Elle contacte les éclaireuses de Paris – « à l’époque, on se connaissait toutes ! ». Celles-ci lui
proposent de venir à Paris pour se mettre au service du Service Social, qui lui propose d’aller au préventorium de Senlis, un lieu d’accueil pour enfants malades. La mémoire est intacte pour parler du départ de Molsheim, le 2 janvier 1940 : le froid, le train du soir, le silence des soldats partant pour la guerre et la coupure avec sa famille. Jeanne s’occupe donc des enfants du « Prevent » et y fête ses 18 ans le 17 avril 1940. Quand Paris est bombardée peu après, c’est le départ en urgence pour Hendaye. Là-bas, des hôtels sont ouverts pour accueillir en priorité les enfants isolés. Jeanne suit, s’éloignant davantage de sa famille.
Au même moment, ses parents sont contraints de quitter l’Alsace, bombardée par les Allemands. Ils partent pour la Suisse qui les accepte mais les considère comme des prisonniers, sans aucun droit de donner des nouvelles. Pendant plusieurs mois, Jeanne ne sait pas ce qu’ils sont devenus. Elle reste 8 mois à Hendaye puis rejoint sa tante à Nevers. Finalement, après plusieurs péripéties, Jeanne réussit à passer en zone libre jusqu’à Thonon où l’attendent ses parents.
C’est près de Grenoble qu’ils s’installent, une région qu’elle ne quittera plus. Après la guerre,
Jeanne devient cheftaine d’éclaireuses à Grenoble pendant deux ans. Elle suit des études
d’assistante sociale.
Plus tard, elle épouse Jean-Claudel Menegoz avec qui elle aura 6 enfants. Elle s’engage dans l’équipe d’entraide de la paroisse et fait aussi l’école biblique à Saint-Egrève.

Depuis 60 ans, Jeanne habite dans une magnifique maison avec vue sur le Vercors. Dans une immense armoire, sa fille trouve pour nous un album-photos un peu oublié : celui où sont rangées toutes les photos de sa mère éclaireuse.

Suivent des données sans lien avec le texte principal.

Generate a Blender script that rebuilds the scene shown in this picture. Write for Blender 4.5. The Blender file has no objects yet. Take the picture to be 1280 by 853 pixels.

On y voit des installations soignées, des départs en camp,
des jeunes femmes réparant des vélos, des clans en uniforme posant devant les tentes canadiennes, des temps de promesse … Si le scoutisme a changé par certains aspects, des choses perdurent : la vie en équipe, les jeux dans la nature, ou, comme le rappelle Jeanne, le fait d’être prêt à aider les autres.